AH438-Midterm - Marc-Fate of the Animals

Artist: Marc, Franz
Title of Work: Fate of the Animals
Date of Work: 1913
Nationality: German
Context: Pre-WWI
Movement: German Expressionism
Medium: Oil
Subject: a key work for Marc that reveals an apocalyptic vision painted one year before the outbreak of war. The original title, "The Trees Show their Rings, the Animals their Veins," suggests his meta- physical desire to push "behind the veil of appearance" to the "other side" to seek "the hidden things in nature . . . the inner spiritual side of nature." Here he stresses this desire to see through nature by painting a mystical inner construction using a prismatic cubist fracturing to structure this scene of primal chaos. It is a world being torn apart as fires rain down from heaven and trees are pulled out from the earth. Animals shriek in terror, running to escape the inescapable. The most poignant moment is at center where the blue deer throws its head back in one final scream while the red ray of light cuts through the white of the deer's neck. In this massacre of the innocents, we get a kind of crucifixion scene that expresses an apocalypptic end of the world. On the reverse side of the canvas, the artist had written this inscription: ""And All Being is Flaming Suffering." The "Fate of the Animals" would actually become the fate of the canvas itself, which caught on fire later, after Marc's death. In a painting in which the theme of destruction is so explicit, it is ironic that the canvas itself would almost be destroyed by fire. Marc's friend, the painter Paul Klee, undertook the task of restoring the work; he resurrected the linear structure of the original in the damaged portion on the right, but he chose not to attempt to duplicate the unique transparency of colors that were Marc's alone. The result is an image of apocalypse and a plea for redemption.

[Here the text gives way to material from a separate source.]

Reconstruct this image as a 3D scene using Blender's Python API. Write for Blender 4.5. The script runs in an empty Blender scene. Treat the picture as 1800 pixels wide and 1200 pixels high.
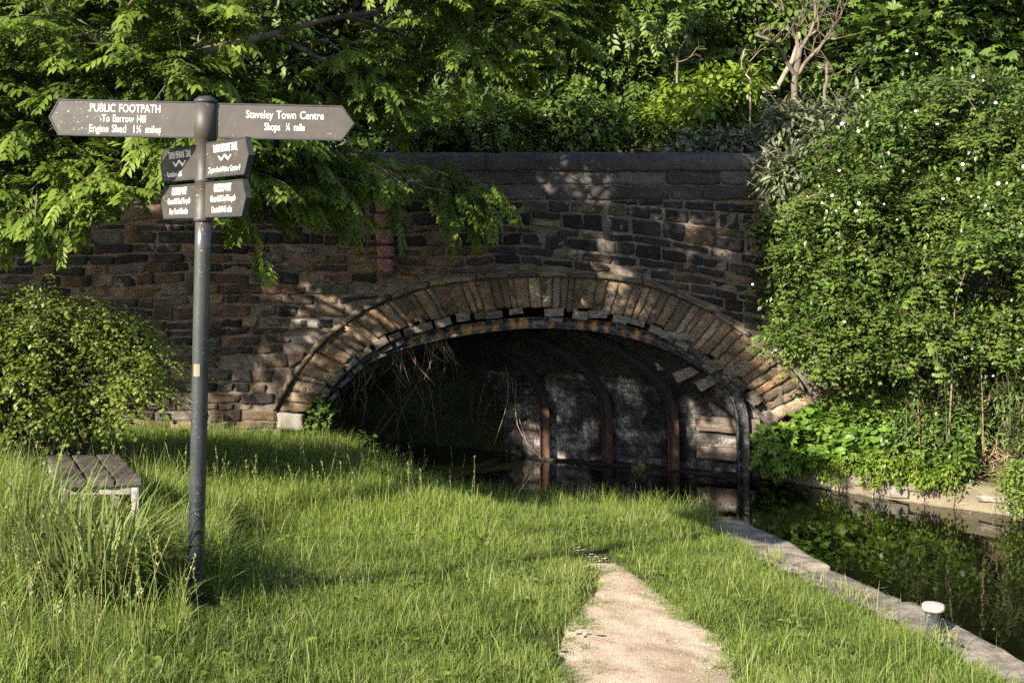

Style: his earlier art from 1910-12 showed the mixed influence of Art Nouveau flowing rhythms and organic curves with Fauvist color to simulate an animal's consciousness; in 1913-14, a Cubist influence enters his work. Marc would develop his own unique form of Cubist fracture, however. Instead of breaking up his subject, Marc uses Cubism more as a way to fuse than fragment his forms into an allover structure that stresses union rather than alienation and separation; Cubism becomes his way to get at that "mystical inner construction" that underlies all nature. For him, Cubism is a form of linkage, not deconstruction. Marc's Cubism is a color prism, a kaleidoscope that fuses more than it fragments.

Context: Germany in the years leading up to WWI where "joie de vivre" (joy of life) was not the atmosphere. In his desire to make art metaphysical by identifying with an animal's consciousness, Marc expresses the growing spiritual crisis of Germany, which moved abruptly from an agricultural society (close to nature) to a technological society (factories and German efficiency) due to the Industrial Revolution. German Expressionist artists picked up on the apocalypse to come in the tense years leading up to war (1910-1914); the theme that they continually express or try to overcome is angst: an alienated anxiety. What they want to do is give visual form to inner life; they are, thus, against Mimesis. The art is highly subjective and they do not hesitate to exaggerate in order to express felt reality. It is an art born out of inner necessity. There are two groups of German Expressionists: Die Brucke (the bridge) and Der Blaue Rieter (the Blue Rider). Marc belongs to Der Blaue Reiter, which is an art that stresses intuition and a metaphysical projection into the mysterious realm of nature through color and forms that push away from description and towards the abstract. The movement is more lyrical and romantic than the sharpened tensions and jagged edges of Die Brucke. Marc's visionary images push towards an "apocalyptic enthusiasm" in the years preceding the war (1912-14); along with other contemporaries, like the writer Herman Hesse, this generation almost longed for the apocalpse to come as the only way to purge what they saw as a soulless, materialistic, hopelessly bourgeois and corrupt society. Marc fights on the front during the war, at which time his art pushes close to the point of complete abstraction, non-objectivity. He never lived to make that final metaphysical breakthrough; he was killed at the front in 1916.